Tuesday, February 19, 2008

Certified Sports Performance Coach

This past January I sat in to become a Certified Sports Performance Coach through USA Weightlifting. USA Weightlifting is the governing body for Olympic sport of Weightlifting in the United States. The Certification is primarily based upon the applications of the Olympic Lifts, the Power Clean and Snatch, to Sports Performance.

I sat through a two day course of hands on coaching. All participants of the course had to actually perform the Olympic Lifts with trainers from the Olympic Training Center in Colorado Springs coaching. The course ended on the 2nd day with a written exam (which I passed).

Going through the training I quickly found out how much I suck at the Olympic Lifts. I originally learned how to perform all the Olympic Lifts from my boss back in
College where I worked as a Fitness Center Supervisor. My boss was a former competitive Powerlifter and set several national records in his day. He was also trained by Mr. Hawaii in strength training and had an extensive knowledge of Powerlifting and Olympic Lifting. Take note; the two sports are in no way similar!

After having been taught by my former boss I thought I would be able to bring some game to this certification program. To my surprise I am like a baby in the sport of weightlifting compared to the coaches and several attendants in the course. I'm not talking about how much weight I could lift I’m talking about pure technique as it's applied to the Olympic Lifts. There were some serious fundamental mistakes I was making on all the lifts. I quickly learned that in my opinion 99% of the strength coaches, football coaches and personal trainers out there have no idea what the hell they are doing when it comes to the Olympic Lifts (power cleans and snatches) and they actually teach most of it incorrectly.

One exercise I am doing now that I never worked on before is the Front Squat. I originally wrote this lift off years ago. I saw it as a useless body building exercise aimed at developing the quads for the purpose of looking pretty. In Olympic Lifting the Front Squat is an extremely important exercise and one of the six fundamental lifts. The Front Squat develops the catch position for the Power Clean. In fact I my wrists are too tight and I need to Front Squat more just to develop the flexibility I need to improve my catch position for the Power Clean.

Overall it was a fun weekend the written exam was very straight forward but still required about an hour of study a night to get through it with a passing score. I now hold a total of 5 Certifications (all current) related to Strength Training and Conditioning (this is not counting my CPR and First Aid which is mandatory to do anything anyways).

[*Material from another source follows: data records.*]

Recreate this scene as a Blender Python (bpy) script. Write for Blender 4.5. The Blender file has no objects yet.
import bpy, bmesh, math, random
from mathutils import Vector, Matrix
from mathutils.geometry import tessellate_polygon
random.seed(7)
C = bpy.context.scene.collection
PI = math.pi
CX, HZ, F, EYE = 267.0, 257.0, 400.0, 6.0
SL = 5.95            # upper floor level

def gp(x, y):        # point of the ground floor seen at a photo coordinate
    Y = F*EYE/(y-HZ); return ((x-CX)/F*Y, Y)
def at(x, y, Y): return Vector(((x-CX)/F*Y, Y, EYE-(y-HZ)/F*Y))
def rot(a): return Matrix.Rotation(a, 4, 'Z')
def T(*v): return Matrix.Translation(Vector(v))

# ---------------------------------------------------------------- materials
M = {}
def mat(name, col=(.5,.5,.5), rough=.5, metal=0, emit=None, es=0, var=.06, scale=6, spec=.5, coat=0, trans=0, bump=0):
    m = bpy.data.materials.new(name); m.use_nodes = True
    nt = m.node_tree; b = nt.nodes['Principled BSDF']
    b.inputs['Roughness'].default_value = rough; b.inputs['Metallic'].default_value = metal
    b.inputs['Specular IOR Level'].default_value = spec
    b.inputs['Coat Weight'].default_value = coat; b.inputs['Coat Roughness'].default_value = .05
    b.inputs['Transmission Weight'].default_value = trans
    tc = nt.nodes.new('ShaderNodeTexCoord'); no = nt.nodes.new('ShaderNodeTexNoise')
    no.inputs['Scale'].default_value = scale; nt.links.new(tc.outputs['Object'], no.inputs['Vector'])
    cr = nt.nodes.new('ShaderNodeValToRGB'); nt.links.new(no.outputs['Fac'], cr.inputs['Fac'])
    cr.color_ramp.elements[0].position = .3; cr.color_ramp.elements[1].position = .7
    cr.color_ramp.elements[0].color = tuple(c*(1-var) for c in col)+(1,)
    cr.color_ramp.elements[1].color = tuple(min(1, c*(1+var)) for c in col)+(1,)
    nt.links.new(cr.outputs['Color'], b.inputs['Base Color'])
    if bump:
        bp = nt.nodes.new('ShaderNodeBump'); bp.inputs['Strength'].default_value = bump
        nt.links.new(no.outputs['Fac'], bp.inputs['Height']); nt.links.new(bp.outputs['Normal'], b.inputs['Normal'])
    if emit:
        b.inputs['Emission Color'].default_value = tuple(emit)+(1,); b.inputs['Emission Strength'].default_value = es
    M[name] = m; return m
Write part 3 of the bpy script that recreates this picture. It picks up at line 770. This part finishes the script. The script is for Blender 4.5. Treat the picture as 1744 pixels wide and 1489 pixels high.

I have already registered to sit for my 6th Certification in May. I am going be trying to become a Certified Life Style and Weight Management Consultant through the American Counsel on Exercise. This Certification will basically consist of a two hour proctored exam.

There are some who criticize people who collect Certifications. For the most part Certifications make money for those bodies that create and administer them. In fact I believe they do more for the entities, persons, bodies, corporations or who ever is giving to Certification to make money than they do for the actual personnel becoming Certified.

The big money in creating a Certification is not just in charging for the test, text book and study materials there is also big money in the continuing education, seminars, membership fees, renewal fees and so forth.

In Martial Arts you have guys who will send you DVDs and a Certificate in exchange for sending them money. Other Martial Arts Certifications are semi-legit but overall the only way to know if a Certification is has any credibility is to look at the body administering or backing the Certification. What is the credibility of that body? In addition there are many certifications accredited by the
National Commission for Certifying Agencies. This is supposed to mean when the test is proctored it follows a specific protocol and the Certification meets some type of professional competence. What this actually means is nothing really other than the Certifying body paid some money and went through a bureaucratic process to get their Certification, "Certified."

I realize that holding a Certification in no way guarantees competence in anything and should never replace or supplement actual performance, results and experience. I think it was in the Movie "Tommy Boy" Chris Farley said something like; "You want certified brake pads? Well I can take a crap in a box and stamp it certified for you but all you'll have is a certified box of crap!" Unfortunately most of the world doesn't seem to get this.

I have a friend who has a Bachelors of Science Degree in Exercise Science plus four years in the Coast Guard and all the major fitness clubs in L.A. have turned him down because he doesn't hold a Certification. I don't believe it's because the job market has become so competitive you have to have Certification to get hired but that people have become so brain washed they now think Certifications actually mean something more than you paid some money studied for an exam and passed it.

Personally I just enjoy the process of looking at an exam, studying the material and challenging myself with taking the test. Every time I do it I seem to learn and retain at least a couple more things. But even more improtant I can boost up my ego by putting all my certification on a wall or shrine where I can admire myself everyday as I seek to have the most certifications in the world!

1 comment:

Jonathan said...

Hey Sam,
Everyone needs an "I Love Me" room!!! Good job, man. I know that it means something to me that my teacher hasn't reached a plateau and is consistantly trying to better himself. That drive for improvement will filter down to your students as well.